Eighty-seven percent of financial advisors are feeling optimistic about their ability to grow their businesses and acquire new clients throughout 2013, according to Russell Investments’ latest quarterly survey of financial professionals. 

When considering business development goals for 2013, 48 percent of respondents to the survey indicated they aim to acquire more than 10 clients or households, and another 30 percent are targeting seven to 10 new clients.

Seventy-six percent said they would likely receive client referrals reactively, while 54 percent said they would prospect for referrals through current clients and 43 percent said they would win clients through professional networking.

“The root of success in generating referrals or proactively asking for them is in engagement with current clients,” said Kevin Bishopp, a director of practice management at Russell Investments, in a statement. “Investors put trusted relationships at risk when making referrals, so it’s essential that a client understands their advisor’s offering and expertise.”

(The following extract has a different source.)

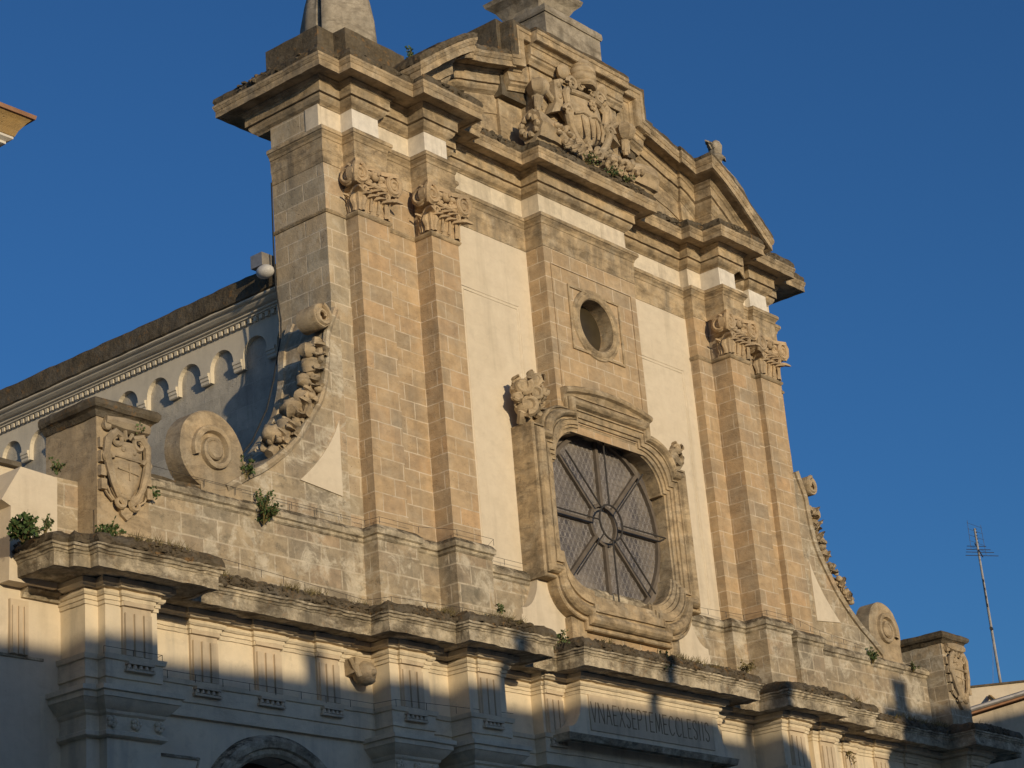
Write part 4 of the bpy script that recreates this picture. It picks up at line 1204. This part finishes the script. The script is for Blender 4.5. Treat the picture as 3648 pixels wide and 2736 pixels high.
# ================================================================== FINIALS ON TOP
def finial(name, label, loc, body_only=False):
    root = empty(name, label, 'finial', loc)
    return root
def fin_body():
    m = MB()
    n = 90; rows = []
    for r, z in ((.74, 0), (.76, .25), (.74, .7), (.67, 1.15), (.56, 1.55), (.42, 1.9), (.27, 2.15), (.18, 2.3)):
        row = []
        for k in range(n):
            a = 2 * math.pi * k / n
            q = 1 + .055 * math.cos(5 * a + .5) + .03 * math.sin(9 * a + z)
            g_ = math.exp(-((math.degrees(a) - 192) / 3.2) ** 2) * .30       # deep fold
            row.append((r * (q - g_) * math.cos(a), r * (q - g_) * math.sin(a) * .95, z))
        rows.append(row)
    m.grid(rows, True, True); m.face(rows[-1])
    return m.jitter(.03, 2.4)
def fin_head():
    m = MB(); m.lathe((0, 0, 2.25), [(.17, 0), (.13, .12), (.12, .2), (.18, .26), (.19, .32), (.14, .38), (.15, .5), (.17, .60), (.12, .72), (.04, .78)], 14, 5, .08)
    m.leaf((.1, .0, 2.45), (.6, 0, 1), (1, 0, -.2), (0, 1, 0), .35, .22, .9, .05); m.leaf((-.15, .0, 2.75), (-.5, 0, .7), (-1, 0, 0), (0, 1, 0), .3, .2, .7, .05)
    return m.jitter(.03, 5)
f0 = empty('finial', 'bell shaped grey stone finial with a deep vertical fold above the left pilasters', 'finial', (-6.16, 1.0, 9.86), 'stone finials on the roofline')
b0 = fin_body().build('body', finial_stone, f0); h0 = fin_head().build('knob', finial_stone, f0)
f1 = f0.copy(); C.objects.link(f1); f1.location = (7.02, .95, 9.62)
f1['label'] = 'small knobbed stone finial peeking over the right curve of the pediment'
for ch in (b0, h0):
    c = ch.copy(); C.objects.link(c); c.parent = f1
f2 = empty('urn', 'flared square stone urn foot on the crown of the pediment, cut by the top edge', 'urn', (0.0, .80, 12.76))
m = MB()
def sq(h, z, y=0): return [(-h, -h, z), (h, -h, z), (h, h, z), (-h, h, z)]
def sqs(h, z, n=5): 
    c = sq(h, z); out = []
    for i in range(4):
        a, b_ = Vector(c[i]), Vector(c[(i + 1) % 4]); out += [a.lerp(b_, k / n) for k in range(n)]
    return out
rows = [sqs(h, z) for h, z in ((.56, 0), (.50, .10), (.49, .25), (.52, .42), (.62, .60), (.76, .72), (.80, .82), (.7, .88), (.5, 1.0))]
m.grid(rows, False, True); m.face(rows[-1]); m.jitter(.02, 3).build('pedestal_block', finial_stone, f2)
m = MB(); m.lathe((0, 0, .9), [(.3, 0), (.25, .2), (.5, .5), (.6, .9), (.45, 1.2), (.2, 1.35)], 20, 8, .05); m.jitter(.02, 3).build('bowl', finial_stone, f2)

# ================================================================== FLOODLIGHT AND CABLE
fl = empty('floodlight', 'white rounded floodlight mounted beside the roof edge behind the corner pier', 'floodlight', (-7.72, 1.75, 5.2))
m = MB(); m.ell((0, 0, 0), .15, .19, .13, 16, 10); m.build('lamp_head', lamp_white, fl)
m = MB(); m.box(-.02, .32, .05, .35, .16, .42); m.tube([(0.1, .1, .1), (.2, .25, .3)], .03); m.build('bracket', steel, fl)
m = MB()
cp = [(-7.60, 1.60, 7.0), (-7.60, 1.62, 5.8), (-7.61, 1.60, 4.9), (-7.60, 1.52, 4.2), (-7.63, 1.5, 3.9), (-7.95, 1.42, 2.9), (-8.15, 1.42, 2.3), (-8.55, 1.42, 1.6), (-8.95, 1.42, 1.15), (-9.5, 1.42, .8)]
m.tube(cp, .016, 5)
tag(m.build('cable', cable_m), 'thin dark cable running down the back edge of the left corner pier', 'cable')

# ================================================================== PLANTS
def plant(loc, r, h, n, label, mi=0, spread=1.0, droop=.0, cat='plant', leafs=(.05, .022)):
    root = empty('wall_plant', label, cat, loc, 'plants growing out of the masonry')
    m = MB(); st = MB()
    for i in range(max(5, n // 12)):
        a = random.uniform(0, 2 * math.pi); e = random.uniform(.25, 1.0)
        tip = Vector((math.cos(a) * r * spread * (1.1 - e * .6), math.sin(a) * r * spread * (1.1 - e * .6) - r * .2, h * e - droop * random.random()))
        mid = tip * .5 + Vector((0, 0, h * .12))
        st.tube([(0, 0, 0), mid, tip], [.008, .006, .003], 4)
        for k in range(12):
            t = random.uniform(.25, 1.0)
            p = mid * (2 * t) if t < .5 else mid.lerp(tip, (t - .5) * 2)
            d = Vector((random.gauss(0, 1), random.gauss(0, 1), random.gauss(.5, 1))).normalized()
            sdv = d.orthogonal().normalized(); sdv.rotate(Matrix.Rotation(random.uniform(0, 6), 3, d))
            L = leafs[0] * random.uniform(.6, 1.4); w = leafs[1] * random.uniform(.7, 1.3)
            p = p + d * L * .2
            m.face([p, p + d * L * .5 + sdv * w, p + d * L, p + d * L * .5 - sdv * w])
    st.build('stem', leafm[2], root)
    m.build('foliage', leafm[mi], root)
    return root
plant((-14.90, -.45, -1.80), .28, .36, 620, 'large dense green shrub at the far left on the broken cornice end', 0, 1.0, 0, 'plant', (.065, .03))
plant((-14.50, -.42, -1.66), .14, .34, 80, 'thin upright sprig beside the big shrub on the left cornice end', 1)
plant((-13.52, -.62, -1.60), .27, .30, 380, 'green tuft on the cornice ledge under the left cartouche', 0)
plant((-12.72, -.36, .32), .15, .16, 110, 'small green tuft growing on top of the left cartouche', 1)
plant((-12.05, .12, -.50), .14, .26, 110, 'small plant in the joint right of the left cartouche', 0)
plant((-13.86, .12, -.42), .18, .24, 110, 'small plant on the low wall left of the left pedestal', 1)
plant((-9.58, .16, -.42), .34, .60, 560, 'spiky dark green tuft on the dado below the left curved wing', 0, .8)
plant((-9.93, .16, .30), .16, .46, 150, 'plant in the angle between the left volute and the curved wing', 0)
plant((-3.38, -.92, -1.80), .22, .34, 170, 'pale green sprig on the ragged ledge left of the big window foot', 1, .8, .25)
plant((-4.86, -.82, -1.44), .10, .16, 40, 'tiny olive sprig on the ledge below the inner left pilaster', 1)
plant((-.25, -.98, -1.82), .22, .36, 170, 'straggly green plant hanging from the ledge above the inscription', 0, .8, .45)
plant((2.76, -.85, -1.58), .24, .24, 130, 'dry brown tuft on the ledge right of the inscription', 2)
plant((9.72, .16, -.26), .22, .40, 220, 'green plant at the foot of the right volute', 0)
plant((11.55, .15, -.22), .16, .24, 110, 'small green plant on the wall between right volute and right pedestal', 1)
plant((6.17, -1.04, -1.90), .11, .18, 60, 'tiny green plant on the cornice face below the outer right pilasters', 0)
plant((8.06, .20, -2.44), .18, .14, 90, 'dry tuft hanging from the frieze under the right cornice', 2, .8, .45)
plant((-5.23, .05, 9.62), .18, .55, 150, 'upright green weed on the top cornice beside the left plinth', 0, .5)
plant((-.39, -.44, 8.98), .34, .20, 260, 'grassy green patch at the foot of the carved coat of arms', 1)
plant((.42, -.44, 8.96), .28, .17, 160, 'grass tuft on the cornice right of the coat of arms', 0)
plant((.95, -.44, 8.95), .28, .14, 120, 'olive grass near the right end of the central cornice', 1)

# ================================================================== NEIGHBOURS
# building at the right edge
nb = empty('building', 'low pale building with a dark eave at the right edge beyond the church', 'building', (20, 4, GZ))
nbi = Matrix.Translation((-20, -4, -GZ))
def nadd(mb, name, mat):
    ob = mb.build(name, mat, None); ob.parent = nb; ob.matrix_parent_inverse = nbi; return ob
dv = Vector((.545, -.838, 0)); nv = Vector((-.838, -.545, 0)); o0 = Vector((19.55, 3.1, 0))
def P3(a, b_, z): q = o0 + dv * a + nv * b_; return (q.x, q.y, z)
def obox(m, a0, a1, b0, b1, z0, z1, dz=0., dz1=None):
    dz1 = dz if dz1 is None else dz1
    v = [P3(a, b_, z + d * a) for z, d in ((z0, dz), (z1, dz1)) for a, b_ in ((a0, b0), (a1, b0), (a1, b1), (a0, b1))]
    for f in ((0, 1, 2, 3), (4, 5, 6, 7), (0, 1, 5, 4), (1, 2, 6, 5), (2, 3, 7, 6), (3, 0, 4, 7)): m.face([v[i] for i in f])
m = MB(); obox(m, 0, 7, -8, 0, GZ, .92); m.jitter(.01, 2); nadd(m, 'wall', plaster)
m = MB(); obox(m, -.05, 7, -8, .05, .92, .975); nadd(m.jitter(.01, 4), 'coping', mossy)
m = MB(); obox(m, -.6, 7, 0, .9, .02, .16, .20); nadd(m.jitter(.012, 4), 'eave', roof_m)
m = MB(); obox(m, -.5, 7, .0, .7, GZ, -.02, 0, .20); nadd(m, 'lower_wall', house_m)
m = MB(); m.tube([P3(-.6, .95, .02), P3(7, .95, 1.54)], .07, 8); nadd(m, 'gutter', steel)
m = MB(); m.tube([P3(.75, .06, .62), P3(.80, .5, .42), P3(.8, .9, .25)], .06, 6); nadd(m, 'bracket', tower_y)
# antenna
an = empty('antenna', 'tall thin television aerial mast with small yagi elements against the sky', 'antenna', (21.83, 3.0, 1.2))
m = MB(); m.tube([(0.02, 0, -1.2), (0, 0, 2.4), (-.02, 0, 4.72)], [.045, .04, .03], 8); m.build('mast', steel, an)
m = MB(); m.tube([(-.30, -.25, 3.75), (.22, .18, 4.35)], .018, 5)
for t in (.1, .35, .55, .8):
    q = Vector((-.30, -.25, 3.75)).lerp(Vector((.22, .18, 4.35)), t); m.tube([q + Vector((-.38, .30, .02)) * (1.1 - t * .6), q - Vector((-.38, .30, .02)) * (1.1 - t * .6)], .010, 4)
m.build('yagi', iron, an)
m = MB()
for k in range(5): m.ell((0, 0, 4.4 + .1 * k - .1), .05, .05, .025, 6, 4)
for s in (-.45, .45): m.tube([(s, 0, 4.0), (s * .9, 0, 4.9)], .006, 4)
for k in range(5): m.tube([(-.45, 0, 4.1 + .18 * k), (.45, 0, 4.1 + .18 * k)], .005, 4)
m.build('reflector_panel', iron, an)
m = MB(); m.tube([(-.22, -.1, 2.35), (-.22, -.1, 3.15)], .012, 5)
for k in range(4): m.tube([(-.28, -.14, 2.38 + .24 * k), (0, 0, 2.38 + .24 * k)], .018, 5)
m.build('dipole_bracket', iron, an)
m = MB(); m.tube([(-.12, -.05, 1.72), (.02, 0, 1.72)], .05, 6); m.build('clamp', iron, an)
m = MB(); m.tube([(0, 0, 1.45), (-1.1, -.3, -.15), (-1.5, -.4, -.7)], .006, 4); m.build('guy_wire', steel, an)

# cornice of the building at the left edge
lb = empty('palace', 'corner of a tall building at the left edge, showing only its ochre and white cornice', 'building', (-25, -9, GZ))
lbi = Matrix.Translation((25, 9, -GZ))
def ladd(mb, name, mat):
    ob = mb.build(name, mat, None); ob.parent = lb; ob.matrix_parent_inverse = lbi; return ob
m = MB(); m.box(-32, -19.95, -5.25, -1.0, GZ, .8); ladd(m, 'wall', house_m)
pl = [(-32, -5.25), (-19.95, -5.25), (-19.95, -1.0)]
m = MB(); sweep(m, pl, [(-.1, .42), (.30, .42), (.34, .44), (.34, .50), (-.1, .50)], .5); ladd(m, 'lower_band', white)
m = MB(); sweep(m, pl, [(-.1, .70), (.56, .71), (.56, .83), (.62, .84), (.62, .87), (.68, .90), (.68, .93), (-.1, .93)], .5); ladd(m, 'cornice', white)
m = MB(); sweep(m, pl, [(-.1, .93), (.69, .93), (.72, 1.0), (.79, 1.10), (.83, 1.14), (-.1, 1.14)], .5); ladd(m, 'gutter_band', tower_y)
m = MB(); sweep(m, pl, [(-.1, 1.14), (.86, 1.142), (.87, 1.19), (-.1, 1.22)], .5); ladd(m, 'roof_edge', roof_m)

# houses across the square, behind the viewer: their skyline throws the evening shadow over the lower storey
HD = 28.0
kx, kz = HD * math.tan(SUN_AZ), HD * math.tan(SUN_EL) / math.cos(SUN_AZ)
def sk(x, z): return (x - kx, z + kz)
def house(label, prof, mat, chim=()):
    root = empty('house', label, 'house', (sk(prof[0][0], 0)[0], -HD, GZ), 'houses across the square')
    inv = Matrix.Translation((-sk(prof[0][0], 0)[0], HD, -GZ))
    m = MB(); pr_ = [sk(x, z) for x, z in prof]
    m.prism([(pr_[0][0], GZ)] + pr_ + [(pr_[-1][0], GZ)], -HD - 7, -HD)
    ob = m.build('wall', mat, None); ob.parent = root; ob.matrix_parent_inverse = inv
    for x0, x1, z0, z1 in chim:
        a, b_ = sk(x0, z0), sk(x1, z1)
        c = MB(); c.box(a[0], b_[0], -HD - .35, -HD - .02, a[1] - .3, b_[1]); c.box(a[0] - .06, b_[0] + .06, -HD - .42, -HD + .04, b_[1] - .12, b_[1])
        ob = c.build('chimney', mat, None); ob.parent = root; ob.matrix_parent_inverse = inv
house('long plain house with three chimneys across the square behind the viewer', [(-42, -3.4), (-30, -3.15), (-14, -2.96), (-7, -2.76), (2, -2.58), (4.55, -2.60), (5.8, -3.35), (9.0, -6.0), (9.4, -6.2)], house_m, [(-8.79, -8.54, -2.85, -2.32), (-4.50, -4.22, -2.7, -2.0), (.03, .26, -2.6, -1.55), (3.96, 4.26, -2.6, -1.75)])
house('taller house with a stepped parapet across the square behind the viewer', [(9.75, -1.85), (10.0, -1.15), (13.0, -.98), (15.6, -.8), (16.2, .22), (34, .3)], house_m, [(10.50, 11.0, -1.2, -.42)])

Two-thirds of advisors pointed to referrals as the reason they believe prospective clients are interested in meeting with them, along with their dissatisfaction with the service of another advisor (65 percent of advisors). Forty-two percent said it was because investors no longer wanted to manage their own money.

Russell’s "Financial Professional Outlook" survey found that 75 percent of advisors are optimistic about the markets. Thirty-two percent believe their clients are also optimistic about the capital markets over the next three years -- the highest proportion since the March 2011 survey.

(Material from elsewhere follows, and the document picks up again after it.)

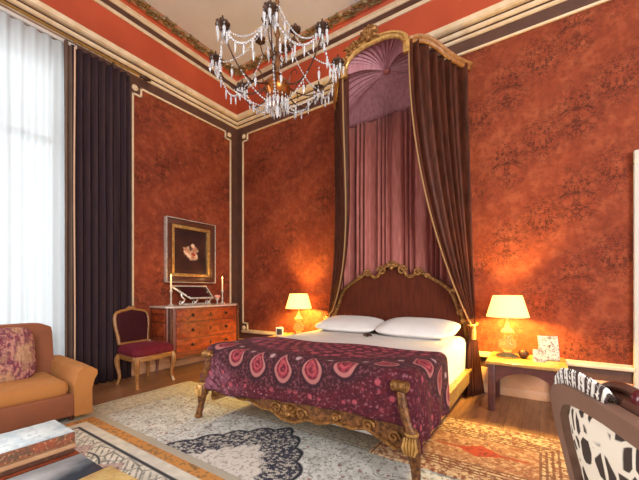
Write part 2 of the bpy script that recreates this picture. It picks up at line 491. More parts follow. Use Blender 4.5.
def shade():
    T = Tree('lit cream lampshade')
    a = T.node('ShaderNodeBsdfTranslucent'); a.inputs[0].default_value = hexc('#f7e6b4')
    d = T.node('ShaderNodeBsdfDiffuse'); d.inputs[0].default_value = hexc('#f2e2b6')
    e = T.node('ShaderNodeEmission'); e.inputs[0].default_value = hexc('#ffd98a'); e.inputs[1].default_value = 0.55
    m = T.node('ShaderNodeMixShader'); m.inputs[0].default_value = .5
    ad = T.node('ShaderNodeAddShader')
    L = T.nt.links.new
    L(a.outputs[0], m.inputs[1]); L(d.outputs[0], m.inputs[2]); L(m.outputs[0], ad.inputs[0]); L(e.outputs[0], ad.inputs[1])
    L(ad.outputs[0], T.out.inputs[0]); return T.mat
M['shade'] = shade()
M['lampglass'] = Tree('amber lamp glass').bsdf(hexc('#fbe4a4'), .06, Transmission_Weight=.85, IOR=1.22)
M['crystal'] = Tree('cut crystal').bsdf(hexc('#f6f7fa'), .06, Transmission_Weight=.6, IOR=1.5, Specular_IOR_Level=.9)
M['bronze'] = mottled('dark bronze', '#5a3c2a', '#3c2a22', 20, .4, .6)
M['copper'] = mottled('amber copper ball', '#b5682c', '#6c3416', 9, .22, .75)
M['candle'] = Tree('ivory candle wax').bsdf(hexc('#f3d9b0'), .5, Subsurface_Weight=.3)
def emit(name, h, s):
    T = Tree(name); e = T.node('ShaderNodeEmission'); e.inputs[0].default_value = hexc(h); e.inputs[1].default_value = s
    T.nt.links.new(e.outputs[0], T.out.inputs[0]); return T.mat
M['flame'] = emit('candle flame', '#ffc46a', 6)
M['bulb'] = emit('lamp bulb', '#ffb454', 12)
def painting():
    T = Tree('dark flower painting'); x, y, z = T.obj()     # local y across, z up, middle at 0
    n = T.noise(T.pos(), 14.0, 3, .6); n2 = T.noise(T.pos(), 5.0, 3)
    bg = T.mix(T.step(n2, .5, .2), hexc('#2c1c1c'), hexc('#41261f'))
    def blob(cy, cz, r, s=.25): return T.step(T.hyp(y-cy, z-cz)+(n-.5)*.12, r, r*s, 1.0, 0.0)
    f = T.max(blob(-.03, -.0, .075), T.max(blob(.04, -.06, .075), T.max(blob(-.085, .03, .05), T.max(blob(.075, .04, .055), blob(.045, .09, .035)))))
    col = T.mix(f, bg, T.mix(T.step(n, .5, .12), hexc('#e6c2a0'), hexc('#b0765a')))
    col = T.mix(blob(.045, -.035, .03), col, hexc('#9c3020'))
    col = T.mix(blob(.0, .05, .03)*.8, col, hexc('#3a1c18'))
    return T.bsdf(col, .35)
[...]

“Many advisors are finding it easier to acquire new clients than it was just six months ago, as investors’ willingness to participate in the market is bolstered by strong recent performance,” said Bishopp.

In addition to acquiring new clients, most advisors reported fairly high levels of client retention. The majority of respondents (55 percent) said they lost only one to three clients in 2012, while only a quarter of them (26 percent) lost four or more clients. In many cases it was for reasons beyond their control: a client’s death.

Bishopp said the danger is that advisors may not keep assets after they have been transferred to their clients' beneficiaries.

“When thinking about client acquisition, it’s also important that advisors consider establishing relationships with their clients’ children and heirs,” said Bishopp. “If they can demonstrate their value and engage these emerging prospects, they can put themselves in a strong position to continue to manage inherited assets and drive referrals amongst the next generation of investors.”